Thanks for the tip!  It's great to hear from someone with SSD and Articulate Experience.  Perhaps it was simply the Sandy Bridge Processor of Fire that was making it go vroom!

That will certainly expand the field as I can also include 15 inch laptop models as well.  And also gives me the opportunity to wait and see what Apple releases in the upcoming refresh...


James Brown

Just wanted to hit on something. Intel makes a good processor but my preference is AMD. I would also say if you can use WIndows 7 (64 bit) os to go with that.  If you use the (32 bit) os you are going to be restricted to the amount of ram being recognized by the OS. WIth the 64 bit version you could virtually throw as much memory as your motherboard will support. I know my g4 year old igabyte motherboard with duo 5400 AMD 64 bit processors will take up to 16 gigs of ram on Windows 64 bit but on Windows 7 32 bit, I believe it only recognizes 4. I may be wrong. Now don't be fooled by the Windows os. Just because you have Windows 7 (64bit) does not mean that you cannot run 32 bit programs. Just the opposite is true. 32 bit applications will simply install under the program files (x86) folder and the 64 bit apps will go under the c:\program files. 

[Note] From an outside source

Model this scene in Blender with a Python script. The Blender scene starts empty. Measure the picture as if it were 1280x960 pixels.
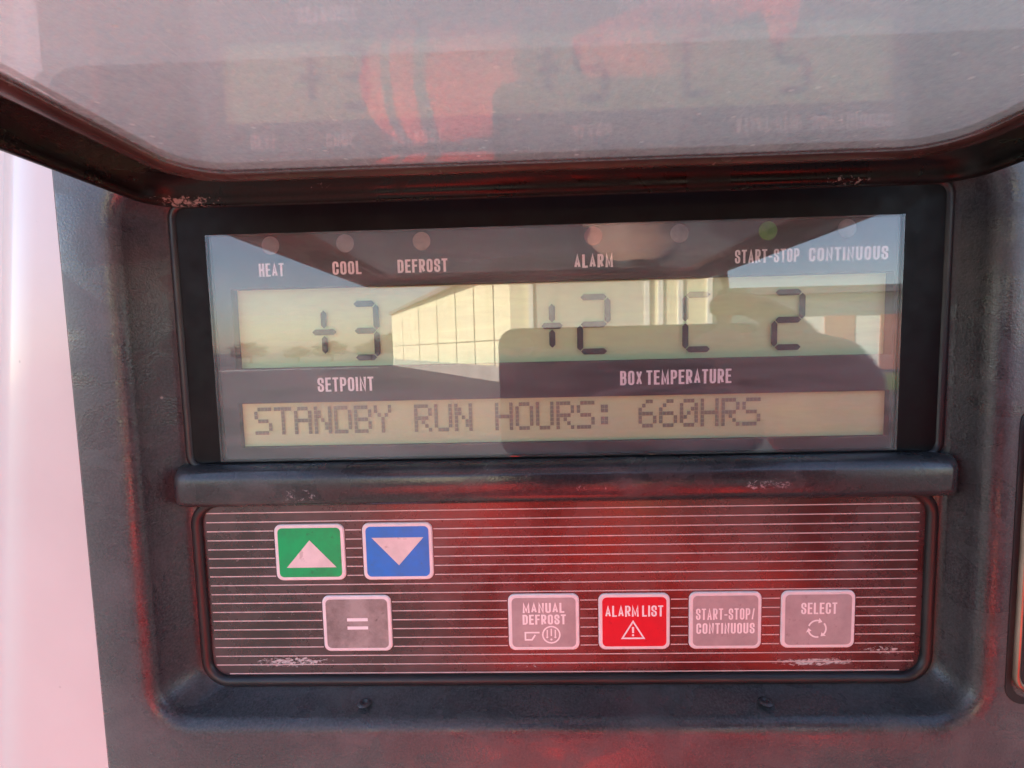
import bpy, bmesh, math, random
from math import radians, sin, cos, pi
from mathutils import Vector, Matrix

random.seed(7)
sc = bpy.context.scene
COL = sc.collection
MM = 0.001

# ------------------------------------------------------------------ camera
# world: X right along the panel, Y into the panel, Z up; the origin is the point of the
# display's glass plane straight in front of the lens
D_CAM = 0.138
RM = ((0.99940981, 0.02173926, -0.02659763),
      (-0.02374145, 0.99671465, -0.07743543),
      (0.02482686, 0.07802119, 0.99664252))      # camera (right, up, forward) -> (X, Z, Y)
cam_data = bpy.data.cameras.new('camera')
cam_data.sensor_width = 36.0
cam_data.lens = 600.0 / 1280.0 * 36.0
cam_data.clip_start = 0.002
cam_data.clip_end = 3000
cam = bpy.data.objects.new('camera', cam_data)
COL.objects.link(cam)
right = Vector((RM[0][0], RM[2][0], RM[1][0]))
up = Vector((RM[0][1], RM[2][1], RM[1][1]))
fwd = Vector((RM[0][2], RM[2][2], RM[1][2]))
cam.matrix_world = Matrix(((right.x, up.x, -fwd.x, 0),
                           (right.y, up.y, -fwd.y, -D_CAM),
                           (right.z, up.z, -fwd.z, 0), (0, 0, 0, 1)))
sc.camera = cam

# ------------------------------------------------------------------ sky, sun, exposure
SUN_EL = radians(42)
SUN_AZ = radians(-62)       # from +Y towards +X; negative = from the left, a little behind the panel
world = bpy.data.worlds.new('World')
sc.world = world
world.use_nodes = True
wn = world.node_tree
wn.nodes.clear()
w_out = wn.nodes.new('ShaderNodeOutputWorld')
w_bg = wn.nodes.new('ShaderNodeBackground')
w_sky = wn.nodes.new('ShaderNodeTexSky')
w_sky.sky_type = 'NISHITA'
w_sky.sun_disc = False
w_sky.sun_elevation = SUN_EL
w_sky.sun_rotation = SUN_AZ
w_sky.dust_density = 1.0
w_sky.air_density = 1.0
w_bg.inputs['Strength'].default_value = 0.085
wn.links.new(w_sky.outputs[0], w_bg.inputs['Color'])
wn.links.new(w_bg.outputs[0], w_out.inputs['Surface'])

sun_data = bpy.data.lights.new('sun', 'SUN')
sun_data.energy = 5.0
sun_data.angle = radians(0.5)
sun_data.color = (1.0, 0.93, 0.81)
sun = bpy.data.objects.new('sun', sun_data)
COL.objects.link(sun)
sun_dir = Vector((sin(SUN_AZ) * cos(SUN_EL), cos(SUN_AZ) * cos(SUN_EL), sin(SUN_EL)))
sun.rotation_euler = sun_dir.to_track_quat('Z', 'Y').to_euler()

sc.view_settings.view_transform = 'Standard'
sc.view_settings.look = 'None'
sc.view_settings.gamma = 1.0
sc.view_settings.exposure = 2.6
sc.cycles.max_bounces = 14
sc.cycles.glossy_bounces = 6
sc.cycles.diffuse_bounces = 5
sc.cycles.transparent_max_bounces = 24
sc.cycles.caustics_reflective = False
sc.cycles.caustics_refractive = False
sc.cycles.use_denoising = True

# ------------------------------------------------------------------ helpers: objects
def link(o, parent=None):
    COL.objects.link(o)
    if parent is not None:
        o.parent = parent
        base = parent
        off = Vector((0, 0, 0))
        while base is not None:
            off += base.location
            base = base.parent
        o.location = -off if o.type == 'MESH' else o.location
    return o

def thing(name, label, cat, loc=(0, 0, 0), group=None, kind=None):
    o = bpy.data.objects.new(name, None)
    o.location = loc
    o.empty_display_size = 0.05
    COL.objects.link(o)
    o['label'] = label
    o['category'] = cat
    if group: o['group'] = group
    if kind: o['kind'] = kind
    return o

class MB:
    """collects vertices (metres, world) and faces and links them as ONE mesh object"""
    def __init__(self):
        self.v = []; self.f = []; self.s = []
    def add(self, verts, faces, smooth=False):
        n = len(self.v)
        self.v += [tuple(p) for p in verts]
        for f in faces:
            self.f.append(tuple(i + n for i in f)); self.s.append(smooth)
    def box(self, x0, x1, y0, y1, z0, z1):
        v = [(x0,y0,z0),(x1,y0,z0),(x1,y1,z0),(x0,y1,z0),(x0,y0,z1),(x1,y0,z1),(x1,y1,z1),(x0,y1,z1)]
        self.add(v, [(0,3,2,1),(4,5,6,7),(0,1,5,4),(1,2,6,5),(2,3,7,6),(3,0,4,7)])
    def loft(self, rings, closed=True, cap0=False, cap1=False, smooth=True):
        n = len(rings[0]); v = [p for r in rings for p in r]; f = []
        for i in range(len(rings) - 1):
            for j in range(n if closed else n - 1):
                k = (j + 1) % n
                f.append((i*n + j, i*n + k, (i+1)*n + k, (i+1)*n + j))
        self.add(v, f, smooth)
        base = len(self.v) - len(v)
        if cap0: self.f.append(tuple(base + j for j in reversed(range(n)))); self.s.append(False)
        if cap1: self.f.append(tuple(base + (len(rings)-1)*n + j for j in range(n))); self.s.append(False)
    def disc(self, cx, cz, y, r, n=28):
        self.add([(cx + r*cos(2*pi*i/n), y, cz + r*sin(2*pi*i/n)) for i in range(n)], [tuple(range(n))])
    def build(self, name, mat, parent=None, mods=None):
        me = bpy.data.meshes.new(name)
        me.from_pydata(self.v, [], self.f)
        me.polygons.foreach_set('use_smooth', self.s)
        me.validate()
        me.materials.append(mat)
        o = bpy.data.objects.new(name, me)
        link(o, parent)
        return o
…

I also believe NVidia video cards with SLI work better with AMD processors. SLI is basically where you are able to bridge multiple video boards on a mother board. Some of the new boards are supporting 3 to 4 video boards under SLI. I know my son plays a lot of 3D games and he loves the SLI. Now watchout with SLI. Video cards tend to suck electricity and if you only have a 450W power adapter and you decide to install two or three Nvidia cards you need to bump up the power supply  to 650w, 700W, or 800W. I recently upgraded my power supply after I fried it and it cost me around $80 for a 650W supply. 

Gerry also hit the nail on the head with ram. The more ram you have the better and if you can add a solid state drive as the boot drive, and a hefty sata for your data drive, coupled with duo video boards and 16 gigs of ram, you pc will scream.

Alecia Teel

I'm in the market for a new laptop and noticed the latest post in this thread is almost a year an a half old. Any one have any updated recommendations for a Windows-based laptop that will be snappy with Articulate and other graphic software? I need to stick with Windows because of the software my company uses. Is it worth waiting for Windows 8? I would like a light machine for easy portability, but also want a decent screen size.